Executives of the company visited Tehran last month -- not with a business group travelling with British Foreign Secretary Philipp Hammond but separately -- and met with Iranian oil industry officials, a BP spokesman confirmed.

“The details of those discussions are confidential. We have said for some time that we would be interested in reviewing opportunities in Iran once sanctions permit it,” the unnamed official, quoted by The Times, said.

BP sent technical and commercial managers on a fact-finding mission to the country last month, British media reports said.

Chief Executive Officer Bob Dudley has said the company would be “very much” interested in investing in Iran when sanctions are lifted.

BP traded crude and products with Iran before ceasing it in 2011 under intensified Western sanctions.

It owes Iran a debt from the sale of gas produced at North Sea’s Rhum field in which the National Iranian Oil Company (NIOC) has a 50% stake.
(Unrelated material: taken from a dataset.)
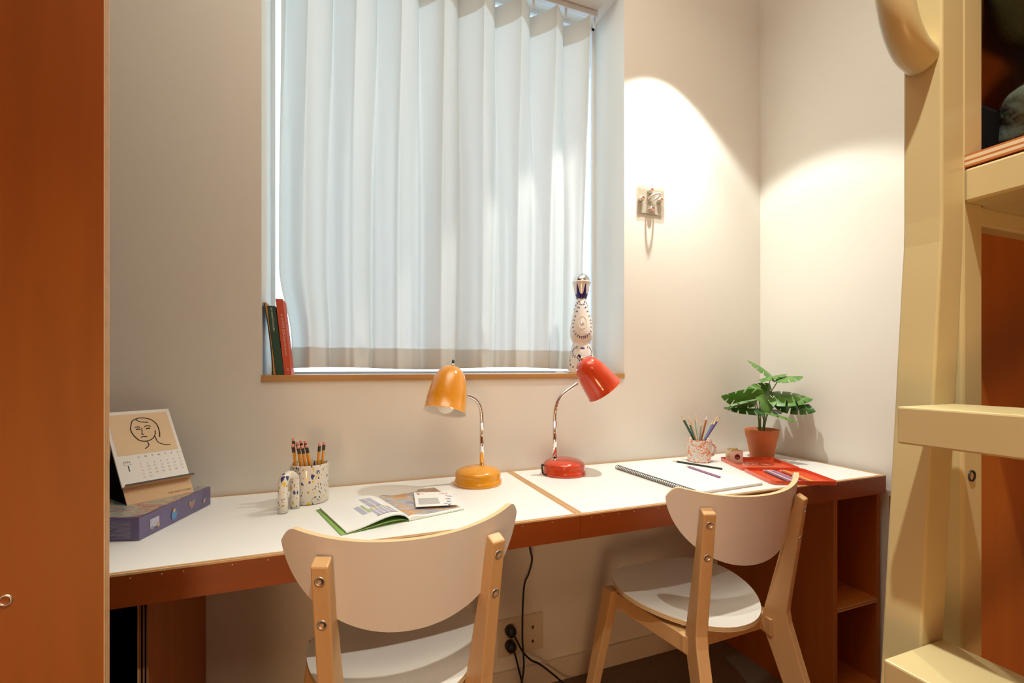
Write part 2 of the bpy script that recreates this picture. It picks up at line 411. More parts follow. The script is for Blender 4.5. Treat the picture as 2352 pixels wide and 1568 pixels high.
# window: frame, mullion, glass
wn = G()
wn.box(WX0, WX0+0.010, 1.675, 1.70, 1.0774, WZ1); wn.box(WX1-0.010, WX1, 1.675, 1.70, 1.0774, WZ1)
wn.box(WX0, WX1, 1.675, 1.70, 1.0774, 1.0850); wn.box(WX0, WX1, 1.675, 1.70, WZ1-0.012, WZ1)
wn.box(0.385, 0.42, 1.675, 1.70, 1.085, WZ1-0.012)
win = struct(wn.build('window_1', 'wframe'))
G().box(WX0+0.006, WX1-0.006, 1.684, 1.688, 1.082, WZ1-0.008).build('window_pane', 'glass', win)

# ------------------------------------------------------------------ curtain and its rail
def cx1(z): return 0.925-0.036*(1-min(1, max(0, (z-1.08)/1.36)))
NF = 7.75
def curtain_pt(u, z, off=0.0):
    a, b = -0.176, cx1(z)
    low = min(1, max(0, (2.44-z)/0.9)); low = low*low*(3-2*low)
    ph = 2*PI*NF*u+0.7*math.sin(5.1*u+1.0)*low+PI*0.10
    amp = lerp(0.050, (0.022+0.009*math.sin(13.1*u+0.7)+0.006*math.sin(31*u))*(1-0.4*min(1, max(0, (u-0.70)/0.2))), low)
    y = 1.598+amp*math.sin(ph)+0.005*math.sin(2.3*ph+1.3+3*u)*low+0.0025*math.sin(4.1*ph+2*z)*low
    x = a+(b-a)*u+0.010*math.sin(2*ph+0.6)*(1-0.6*low)
    # the left edge is pushed aside by the books
    t = min(1, max(0, (1.42-z)/0.24)); t = t*t*(3-2*t)
    x += 0.036*t*math.exp(-(u/0.10)**1.5)
    # creases where the cloth was caught by the hem
    for cu_, cz in ((0.235, 1.165), (0.62, 1.19)):
        d2 = ((u-cu_)/0.025)**2+((z-cz)/0.05)**2
        y -= 0.010*math.exp(-d2)*math.sin(70*(u-cu_)+40*(z-cz))
    return (x, y+off, z)
ZT, ZB = 2.462, 1.096
cur = thing('curtain', 'white translucent pleated curtain hanging in the window recess', 'curtain', (0.39, 1.598, 1.096))
def hemz(u): return ZB+0.004*math.sin(11*u)
G().grid(lambda u, v: curtain_pt(u, lerp(hemz(u), ZT, v)), 430, 60).build('curtain_panel', 'curtain', cur)
G().grid(lambda u, v: curtain_pt(u, lerp(ZT-0.082, ZT, v), 0.0025), 430, 6).build('header_band', 'curtain', cur)
G().grid(lambda u, v: curtain_pt(u, lerp(hemz(u), ZB+0.068, v), 0.0025), 430, 6).build('hem_band', 'curtain', cur)
rail = thing('curtain_rail', 'slim white metal curtain track along the top of the window', 'curtain rail', (0.4, 1.598, 2.494))
G().box(WX0+0.005, 0.968, 1.586, 1.610, 2.494, 2.515).build('track', 'railm', rail, bevel=0.002)
for k in range(9):
    x = -0.13+k*0.1372 if k < 8 else 0.958
    G().box(x-0.004, x+0.004, 1.594, 1.602, 2.455, 2.495).build('glider', 'railm', rail)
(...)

Iran’s revenues from the field are frozen in an account in London under the sanctions regime.

BP started life as the Anglo-Persian Oil Company in 1908. 

Another British company, Royal Dutch Shell, has an outstanding debt of $2.3 billion to Iran for the crude oil it has bought from the NIOC.

On Friday, head of Iran's filling stations union Bijan Haj Mohammadreza said Shell and France’s Total had received green light to set up 200 gas stations in the country, marking foreign foray into the Iranian energy retail market for the first time.

BP started life as the Anglo-Persian Oil Company in 1908 when the Middle East’s first oil was struck in Iran’s Masjed Soleyman.  

The company went on to grow and become sturdy as it basked in the luxury of exceptional privileges which were profusely accorded to the colonial UK and its entities.

Three decades later, when it had expanded beyond the Middle East to Alaska, BP parted ways with Iran and became British Petroleum.